§ **Exercise prompt**: Copy word for word the lines in the records below, starting at the line with "Reconstruct this image" and ending at the line with "SKY_STRENGTH = 0.088". Skip the pictures.

[Scripts that build scenes]
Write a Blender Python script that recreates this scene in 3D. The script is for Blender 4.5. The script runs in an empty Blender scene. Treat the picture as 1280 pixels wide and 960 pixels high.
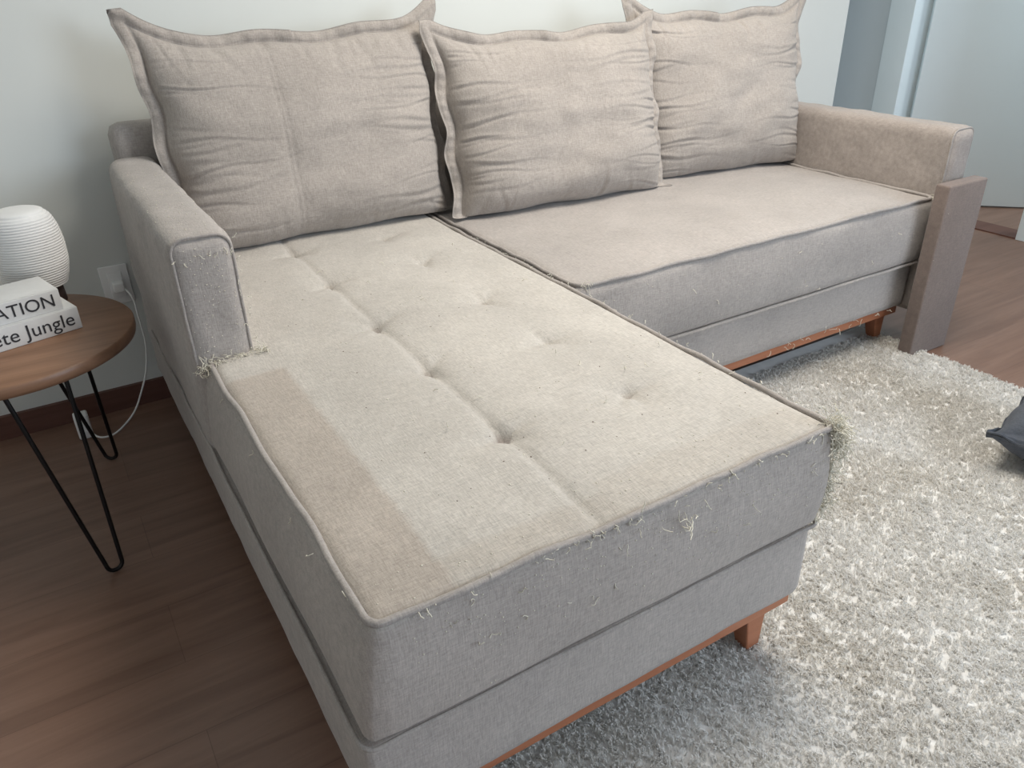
import bpy, bmesh, math, random
import numpy as np
from mathutils import Vector, Matrix, noise

random.seed(4); rng=np.random.default_rng(7)
S=bpy.context.scene
S.view_settings.view_transform='Standard'
CZ=1.24
# ---------------------------------------------------------------- helpers
def link(o,parent=None):
    S.collection.objects.link(o)
    if parent: o.parent=parent
    return o
def empty(name,loc=(0,0,0)):
    e=bpy.data.objects.new(name,None); e.location=loc; e.empty_display_size=.05
    return link(e)
def obj_from(name,verts,faces,mat,parent=None,smooth=True):
    me=bpy.data.meshes.new(name); me.from_pydata([tuple(v) for v in verts],[],faces); me.update()
    if smooth: me.polygons.foreach_set('use_smooth',[True]*len(me.polygons))
    o=bpy.data.objects.new(name,me)
    if mat: me.materials.append(mat)
    return link(o,parent)
def box(name,x0,x1,y0,y1,z0,z1,mat,parent=None,bev=0.0,seg=3):
    bm=bmesh.new(); bmesh.ops.create_cube(bm,size=1)
    for v in bm.verts:
        v.co=Vector(((x0+x1)/2+v.co.x*(x1-x0),(y0+y1)/2+v.co.y*(y1-y0),(z0+z1)/2+v.co.z*(z1-z0)))
    if bev: bmesh.ops.bevel(bm,geom=bm.edges[:],offset=bev,segments=seg,profile=.5,affect='EDGES')
    me=bpy.data.meshes.new(name); bm.to_mesh(me); bm.free(); me.materials.append(mat)
    if bev:
        me.polygons.foreach_set('use_smooth',[True]*len(me.polygons))
    o=bpy.data.objects.new(name,me)
    return link(o,parent)
def softbox(name,x0,x1,y0,y1,z0,z1,r,step,mat,parent=None,fn=None):
    """rounded upholstered block with dense skin so it can be dented"""
    nx=max(2,int((x1-x0)/step)); ny=max(2,int((y1-y0)/step)); nz=max(2,int((z1-z0)/step))
    xs=np.linspace(x0,x1,nx+1); ys=np.linspace(y0,y1,ny+1); zs=np.linspace(z0,z1,nz+1)
    idx={}; vs=[]; fs=[]
    def vid(i,j,k):
        key=(i,j,k)
        if key not in idx:
            idx[key]=len(vs)
            p=Vector((xs[i],ys[j],zs[k]))
            q=Vector((min(max(p.x,x0+r),x1-r),min(max(p.y,y0+r),y1-r),min(max(p.z,z0+r),z1-r)))
            d=p-q
            if d.length>1e-9: 
                n=d.normalized(); p=q+n*r
            else: n=Vector((0,0,1))
            if fn: p=fn(p,n)
            vs.append(p)
        return idx[key]
    for i in range(nx):
        for j in range(ny):
            fs.append((vid(i,j,nz),vid(i+1,j,nz),vid(i+1,j+1,nz),vid(i,j+1,nz)))
            fs.append((vid(i,j,0),vid(i,j+1,0),vid(i+1,j+1,0),vid(i+1,j,0)))
    for i in range(nx):
        for k in range(nz):
            fs.append((vid(i,0,k),vid(i+1,0,k),vid(i+1,0,k+1),vid(i,0,k+1)))
            fs.append((vid(i,ny,k),vid(i,ny,k+1),vid(i+1,ny,k+1),vid(i+1,ny,k)))
    for j in range(ny):
        for k in range(nz):
            fs.append((vid(0,j,k),vid(0,j,k+1),vid(0,j+1,k+1),vid(0,j+1,k)))
            fs.append((vid(nx,j,k),vid(nx,j+1,k),vid(nx,j+1,k+1),vid(nx,j,k+1)))
    return obj_from(name,vs,fs,mat,parent)
def tube(name,pts,rad,mat,parent=None,cyclic=False,bez=False,res=3):
    cu=bpy.data.curves.new(name,'CURVE'); cu.dimensions='3D'; cu.bevel_depth=rad; cu.bevel_resolution=res
    groups=pts if isinstance(pts[0],list) else [pts]
    for g in groups:
        if bez:
            sp=cu.splines.new('BEZIER'); sp.bezier_points.add(len(g)-1)
            for b,p in zip(sp.bezier_points,g):
                b.co=p; b.handle_left_type=b.handle_right_type='AUTO'
        else:
            sp=cu.splines.new('POLY'); sp.points.add(len(g)-1)
            for b,p in zip(sp.points,g): b.co=(p[0],p[1],p[2],1)
        sp.use_cyclic_u=cyclic; sp.use_smooth=True
    cu.use_fill_caps=True
    t=bpy.data.objects.new(name,cu); S.collection.objects.link(t)
    bpy.context.view_layer.update()
    dg=bpy.context.evaluated_depsgraph_get()
    me=bpy.data.meshes.new_from_object(t.evaluated_get(dg)); me.name=name
    bpy.data.objects.remove(t); 
    me.materials.clear(); me.materials.append(mat)
    me.polygons.foreach_set('use_smooth',[True]*len(me.polygons))
    return link(bpy.data.objects.new(name,me),parent)
def lathe(name,prof,mat,parent=None,seg=64,loc=(0,0,0)):
    vs=[];fs=[];n=len(prof)
    for i in range(seg):
        a=2*math.pi*i/seg
        for r,z in prof: vs.append((loc[0]+r*math.cos(a),loc[1]+r*math.sin(a),loc[2]+z))
    for i in range(seg):
        j=(i+1)%seg
        for k in range(n-1): fs.append((i*n+k,j*n+k,j*n+k+1,i*n+k+1))
    return obj_from(name,vs,fs,mat,parent)
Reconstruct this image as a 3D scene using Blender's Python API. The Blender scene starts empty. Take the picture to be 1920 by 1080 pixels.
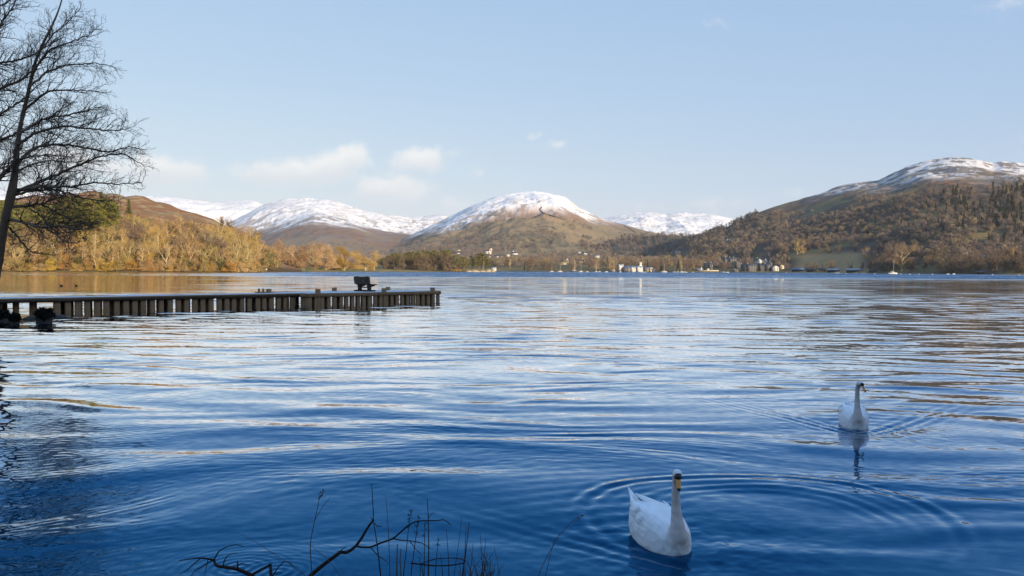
import bpy, math, random
import numpy as np
from mathutils import Matrix, Vector

# ------------------------------------------------------------------ camera, sky, sun
S = bpy.context.scene
COL = S.collection
CAM_H, F, HORIZON, ROLL = 2.2, 1600.0, 506.5, 0.0045
PITCH = math.atan((540 - HORIZON) / F)
fwd = np.array([0, math.cos(PITCH), -math.sin(PITCH)])
r0_ = np.array([1.0, 0, 0]); u0_ = np.array([0, math.sin(PITCH), math.cos(PITCH)])
right = r0_ * math.cos(ROLL) + u0_ * math.sin(ROLL)
upv = -r0_ * math.sin(ROLL) + u0_ * math.cos(ROLL)
CAMP = np.array([0, 0, CAM_H])
cam = bpy.data.cameras.new('camera')
cam.sensor_width = 36; cam.lens = 36 * F / 1920
cam.clip_start = 0.1; cam.clip_end = 40000
co = bpy.data.objects.new('camera', cam); COL.objects.link(co)
M = Matrix.Identity(4)
for i in range(3):
    M[i][0] = right[i]; M[i][1] = upv[i]; M[i][2] = -fwd[i]; M[i][3] = CAMP[i]
co.matrix_world = M
S.camera = co

SUN_EL, SUN_AZ = math.radians(12.5), math.radians(38.0)     # azimuth: to the right of straight behind the camera
sun_dir = np.array([math.sin(SUN_AZ) * math.cos(SUN_EL), -math.cos(SUN_AZ) * math.cos(SUN_EL), math.sin(SUN_EL)])
sl = bpy.data.lights.new('sun', 'SUN'); sl.energy = 5.0; sl.angle = math.radians(0.5); sl.color = (1.0, 0.83, 0.62)
so = bpy.data.objects.new('sun', sl); COL.objects.link(so)
so.rotation_euler = Vector(sun_dir).to_track_quat('Z', 'Y').to_euler()

W = bpy.data.worlds.new('World'); S.world = W; W.use_nodes = True
SKY_STRENGTH = 0.088

def ray(px, py):
    d = fwd + right * ((px - 960) / F) + upv * ((540 - py) / F)
    return d / d[1]
def at(px, py, Y):
    return CAMP + ray(px, py) * Y
def ground(px, py, z=0.0):
    d = ray(px, py)
    return CAMP + d * ((z - CAM_H) / d[2])

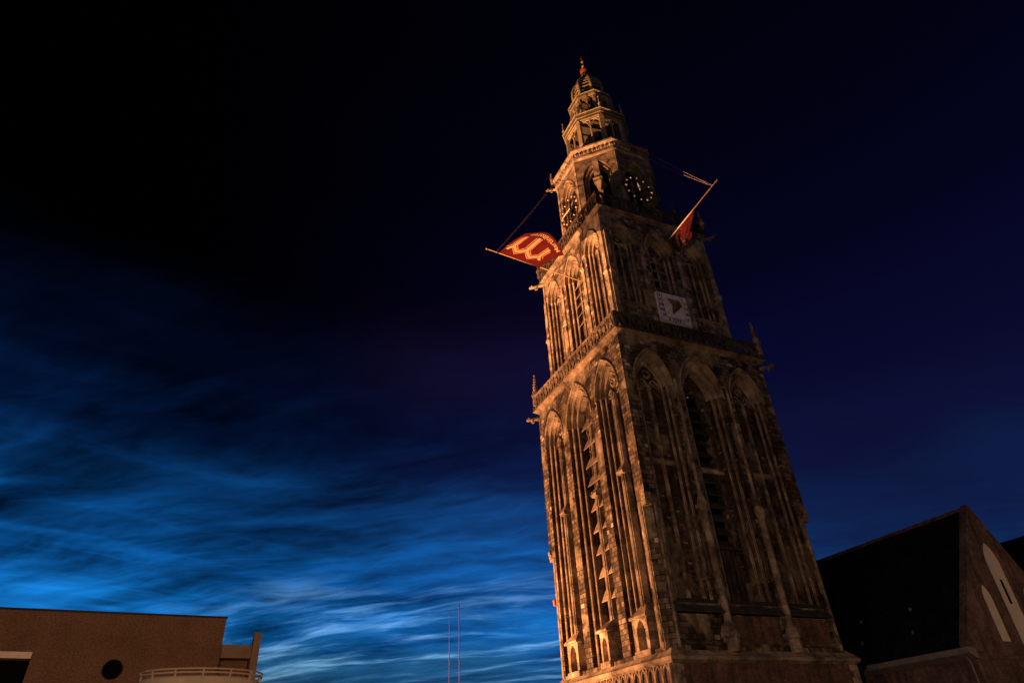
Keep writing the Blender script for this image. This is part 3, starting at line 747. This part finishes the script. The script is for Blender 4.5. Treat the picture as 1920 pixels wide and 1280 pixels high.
# carillon clock faces: open ring, gilt numerals, two hands
def clock(rot, hour, minute):
    A = A3-.0; R = 1.85; zc = 60.55
    b = MB()
    for r_ in (R+.28, R-.32): b.tube([(r_*math.cos(i*PI/16), -A-.12, zc+r_*math.sin(i*PI/16)) for i in range(32)], .045, 5, True)
    for i in range(4):
        a = i*PI/4+PI/8; b.tube([(-(R+.25)*math.cos(a), -A-.1, zc-(R+.25)*math.sin(a)), ((R+.25)*math.cos(a), -A-.1, zc+(R+.25)*math.sin(a))], .03, 5)
    ck = part('clock_face', b, 'iron', TOWER, rot)
    for h in range(12):
        a = PI/2-h*PI/6; n = MB(); c = (R*math.cos(a), zc+R*math.sin(a)); r_ = Vector((math.cos(a), 0, math.sin(a))); t_ = Vector((-math.sin(a), 0, math.cos(a)))
        p = Vector((c[0], -A-.15, c[1])); wl_ = (.07, .10, .085, .12, .065, .095)[(h*5) % 6]; tt = .055
        n.loft([[p+r_*wl_+t_*tt, p+r_*wl_-t_*tt, p-r_*wl_-t_*tt, p-r_*wl_+t_*tt], [q+Vector((0, -.1, 0)) for q in (p+r_*wl_+t_*tt, p+r_*wl_-t_*tt, p-r_*wl_-t_*tt, p-r_*wl_+t_*tt)]])
        part('hour_mark', n, 'gilt_glint', ck)
    for ang, L, wdt in ((minute, 1.75, .085), (hour, .95, .11)):
        a = PI/2-ang*2*PI; r_ = Vector((math.cos(a), 0, math.sin(a))); t_ = Vector((-math.sin(a), 0, math.cos(a))); p = Vector((0, -A-.26-(.05 if L > 1 else 0), zc)); n = MB()
        r0 = [p-r_*.35+t_*wdt*.5, p+r_*L*.6+t_*wdt, p+r_*L, p+r_*L*.6-t_*wdt, p-r_*.35-t_*wdt*.5]
        n.loft([r0, [q+Vector((0, -.05, 0)) for q in r0]])
        part('clock_hand', n, 'gilt_glint' if (rot == LEFT) == (L > 1) else 'gold', ck)  # one hand per dial glows in place of its glint
clock(LEFT, 11.75/12, .755); clock(RIGHT, 11.75/12, .755)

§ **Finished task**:
Reconstruct this image as a 3D scene using Blender's Python API. The Blender scene starts empty. Take the picture to be 1920 by 1080 pixels.
import bpy, math, random
import numpy as np
from mathutils import Matrix, Vector

# ------------------------------------------------------------------ camera, sky, sun
S = bpy.context.scene
COL = S.collection
CAM_H, F, HORIZON, ROLL = 2.2, 1600.0, 506.5, 0.0045
PITCH = math.atan((540 - HORIZON) / F)
fwd = np.array([0, math.cos(PITCH), -math.sin(PITCH)])
r0_ = np.array([1.0, 0, 0]); u0_ = np.array([0, math.sin(PITCH), math.cos(PITCH)])
right = r0_ * math.cos(ROLL) + u0_ * math.sin(ROLL)
upv = -r0_ * math.sin(ROLL) + u0_ * math.cos(ROLL)
CAMP = np.array([0, 0, CAM_H])
cam = bpy.data.cameras.new('camera')
cam.sensor_width = 36; cam.lens = 36 * F / 1920
cam.clip_start = 0.1; cam.clip_end = 40000
co = bpy.data.objects.new('camera', cam); COL.objects.link(co)
M = Matrix.Identity(4)
for i in range(3):
    M[i][0] = right[i]; M[i][1] = upv[i]; M[i][2] = -fwd[i]; M[i][3] = CAMP[i]
co.matrix_world = M
S.camera = co

SUN_EL, SUN_AZ = math.radians(12.5), math.radians(38.0)     # azimuth: to the right of straight behind the camera
sun_dir = np.array([math.sin(SUN_AZ) * math.cos(SUN_EL), -math.cos(SUN_AZ) * math.cos(SUN_EL), math.sin(SUN_EL)])
sl = bpy.data.lights.new('sun', 'SUN'); sl.energy = 5.0; sl.angle = math.radians(0.5); sl.color = (1.0, 0.83, 0.62)
so = bpy.data.objects.new('sun', sl); COL.objects.link(so)
so.rotation_euler = Vector(sun_dir).to_track_quat('Z', 'Y').to_euler()

W = bpy.data.worlds.new('World'); S.world = W; W.use_nodes = True
SKY_STRENGTH = 0.088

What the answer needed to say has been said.